Мне сказали, что если я буду снимать задержание Сони, то со мной будет так же. Мне сказали, что если я буду снимать бюллетени, то я не смогу стоять даже в своём несчастном углу, куда меня запихнули, откуда наблюдали за моими действиями все, кто мог. Меня впрессовали своими взглядами и угрозами в этот угол стола. Я могла шевелить только глазными яблоками, которые с ужасом смотрели на увеличивающуюся пачку с бюллетенями за Путина, которую явно подпитывали 419 психоневрологических голосов. Под шуршание этих проекций нашей гражданской позиции на бумагу я чувствовала, как всё разваливается на части, песчинки и кирпичики. Как гниют эти все люди изнутри, как всё угодит во мрак, как уходят все наши надежды.

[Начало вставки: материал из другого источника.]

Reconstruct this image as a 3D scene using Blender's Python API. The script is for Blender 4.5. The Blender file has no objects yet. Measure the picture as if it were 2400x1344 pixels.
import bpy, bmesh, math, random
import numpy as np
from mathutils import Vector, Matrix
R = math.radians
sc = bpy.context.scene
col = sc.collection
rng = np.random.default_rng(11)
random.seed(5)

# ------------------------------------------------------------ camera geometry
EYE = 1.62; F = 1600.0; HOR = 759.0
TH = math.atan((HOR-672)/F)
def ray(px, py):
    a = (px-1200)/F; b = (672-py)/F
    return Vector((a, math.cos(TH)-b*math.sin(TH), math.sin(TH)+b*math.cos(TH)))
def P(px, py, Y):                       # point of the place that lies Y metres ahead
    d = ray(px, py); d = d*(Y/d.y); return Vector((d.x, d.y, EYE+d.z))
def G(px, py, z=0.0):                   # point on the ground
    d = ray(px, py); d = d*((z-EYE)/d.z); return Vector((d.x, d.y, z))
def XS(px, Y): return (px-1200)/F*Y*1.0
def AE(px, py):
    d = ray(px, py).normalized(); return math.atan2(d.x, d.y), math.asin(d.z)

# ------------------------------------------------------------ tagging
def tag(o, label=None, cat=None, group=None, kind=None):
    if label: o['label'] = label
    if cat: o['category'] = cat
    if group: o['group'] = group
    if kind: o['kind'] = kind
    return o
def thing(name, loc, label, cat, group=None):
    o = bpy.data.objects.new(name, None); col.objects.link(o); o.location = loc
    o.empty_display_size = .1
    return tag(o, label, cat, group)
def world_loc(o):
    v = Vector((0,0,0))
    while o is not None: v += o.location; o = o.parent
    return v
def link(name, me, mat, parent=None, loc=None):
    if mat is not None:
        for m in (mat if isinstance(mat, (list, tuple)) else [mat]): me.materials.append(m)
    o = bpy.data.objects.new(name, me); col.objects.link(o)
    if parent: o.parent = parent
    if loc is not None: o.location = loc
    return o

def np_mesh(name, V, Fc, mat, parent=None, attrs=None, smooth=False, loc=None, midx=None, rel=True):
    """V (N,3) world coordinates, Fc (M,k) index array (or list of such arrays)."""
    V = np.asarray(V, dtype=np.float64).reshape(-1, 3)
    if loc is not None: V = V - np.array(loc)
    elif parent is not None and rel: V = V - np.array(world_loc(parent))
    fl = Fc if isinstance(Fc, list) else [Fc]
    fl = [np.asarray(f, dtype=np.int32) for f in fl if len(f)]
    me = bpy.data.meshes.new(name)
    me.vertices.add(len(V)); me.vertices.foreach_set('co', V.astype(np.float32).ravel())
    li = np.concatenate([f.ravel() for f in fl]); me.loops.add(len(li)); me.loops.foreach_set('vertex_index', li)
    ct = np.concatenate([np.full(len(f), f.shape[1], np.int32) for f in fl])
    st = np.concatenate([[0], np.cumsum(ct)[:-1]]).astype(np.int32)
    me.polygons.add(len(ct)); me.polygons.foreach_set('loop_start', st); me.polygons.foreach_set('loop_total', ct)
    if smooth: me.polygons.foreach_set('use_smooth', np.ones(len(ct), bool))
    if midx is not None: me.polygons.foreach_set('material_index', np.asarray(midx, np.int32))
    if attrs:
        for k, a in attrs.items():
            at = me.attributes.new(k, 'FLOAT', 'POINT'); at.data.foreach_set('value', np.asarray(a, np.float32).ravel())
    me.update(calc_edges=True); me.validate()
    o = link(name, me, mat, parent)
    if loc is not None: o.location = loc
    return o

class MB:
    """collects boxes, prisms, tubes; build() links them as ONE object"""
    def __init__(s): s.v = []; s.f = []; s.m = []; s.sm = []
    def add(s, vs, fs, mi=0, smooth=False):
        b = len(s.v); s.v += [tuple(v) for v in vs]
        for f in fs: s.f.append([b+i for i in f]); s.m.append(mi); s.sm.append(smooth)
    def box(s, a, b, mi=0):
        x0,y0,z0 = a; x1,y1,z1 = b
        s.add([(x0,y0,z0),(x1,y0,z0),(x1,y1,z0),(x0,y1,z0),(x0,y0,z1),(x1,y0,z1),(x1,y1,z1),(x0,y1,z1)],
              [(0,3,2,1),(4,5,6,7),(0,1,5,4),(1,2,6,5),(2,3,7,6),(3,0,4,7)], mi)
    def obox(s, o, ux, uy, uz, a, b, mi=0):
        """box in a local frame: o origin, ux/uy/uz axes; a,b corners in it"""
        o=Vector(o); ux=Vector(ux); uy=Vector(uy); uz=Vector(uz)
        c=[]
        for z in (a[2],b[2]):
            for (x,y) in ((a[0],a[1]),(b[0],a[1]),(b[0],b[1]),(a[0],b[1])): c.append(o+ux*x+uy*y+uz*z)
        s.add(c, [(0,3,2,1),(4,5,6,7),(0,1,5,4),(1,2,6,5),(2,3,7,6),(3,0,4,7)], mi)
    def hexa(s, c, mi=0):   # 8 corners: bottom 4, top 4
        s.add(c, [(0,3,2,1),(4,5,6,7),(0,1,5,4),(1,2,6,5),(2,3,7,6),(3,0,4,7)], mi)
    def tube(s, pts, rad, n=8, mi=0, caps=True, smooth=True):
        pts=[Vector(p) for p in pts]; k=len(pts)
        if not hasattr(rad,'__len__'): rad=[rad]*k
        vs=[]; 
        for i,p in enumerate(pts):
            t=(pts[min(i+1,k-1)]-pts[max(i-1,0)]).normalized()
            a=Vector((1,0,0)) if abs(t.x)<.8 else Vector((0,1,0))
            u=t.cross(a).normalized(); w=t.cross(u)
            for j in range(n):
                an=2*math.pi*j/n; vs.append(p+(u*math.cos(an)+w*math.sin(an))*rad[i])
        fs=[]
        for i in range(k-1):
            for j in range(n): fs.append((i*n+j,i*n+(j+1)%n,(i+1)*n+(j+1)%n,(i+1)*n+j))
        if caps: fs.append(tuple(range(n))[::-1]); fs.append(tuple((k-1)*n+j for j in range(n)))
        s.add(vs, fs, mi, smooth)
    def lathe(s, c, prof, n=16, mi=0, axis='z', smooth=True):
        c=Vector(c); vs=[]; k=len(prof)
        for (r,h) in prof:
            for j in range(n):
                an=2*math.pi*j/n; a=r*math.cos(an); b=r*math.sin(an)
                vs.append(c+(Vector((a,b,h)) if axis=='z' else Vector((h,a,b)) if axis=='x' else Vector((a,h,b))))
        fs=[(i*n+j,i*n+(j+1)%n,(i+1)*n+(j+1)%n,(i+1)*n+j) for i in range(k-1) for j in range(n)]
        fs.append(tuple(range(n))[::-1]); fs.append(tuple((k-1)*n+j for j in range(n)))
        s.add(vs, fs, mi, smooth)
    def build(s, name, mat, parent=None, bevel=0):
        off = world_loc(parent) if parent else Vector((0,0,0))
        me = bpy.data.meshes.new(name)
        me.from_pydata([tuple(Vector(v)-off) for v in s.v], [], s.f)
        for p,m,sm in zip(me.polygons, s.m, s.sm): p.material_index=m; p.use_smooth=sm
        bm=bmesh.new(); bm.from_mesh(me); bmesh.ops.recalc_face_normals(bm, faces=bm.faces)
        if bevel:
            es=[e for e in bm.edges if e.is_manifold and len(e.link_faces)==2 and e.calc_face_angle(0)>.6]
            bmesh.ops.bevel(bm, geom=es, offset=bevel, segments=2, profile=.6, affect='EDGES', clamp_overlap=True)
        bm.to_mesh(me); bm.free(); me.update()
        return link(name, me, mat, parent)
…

Правда в том, что если этом людям нечего было фальсифицировать, они бы не боялись там моего объектива.
Правда в том, что когда «то, что они сделали», срок монстра, которого они создали 4 марта, подойдёт к концу, мне будет 26. Может быть, у меня будет муж и ребёнок, а может несколько. И эти 6 лет - это то важное время, куда я закладываю основу большей части своей жизни и жизни моих будущих детей. Всё конечно зависит только от меня. И сколько я буду над собой работать, чтобы достичь результатов, будет зависеть только от меня самой. Но насколько мне будет безопасно ходить по улицам, насколько мой труд будет достаточным для того, чтобы обеспечить себя жильём, едой, образованием, духовными ценностями зависит от одного человека. Но он нервно срывается в микрофон, много машет руками и плачет.
Совсем не так, как плакала я на ступеньках Эрмитажа. Я хочу, чтобы это почувствовали все.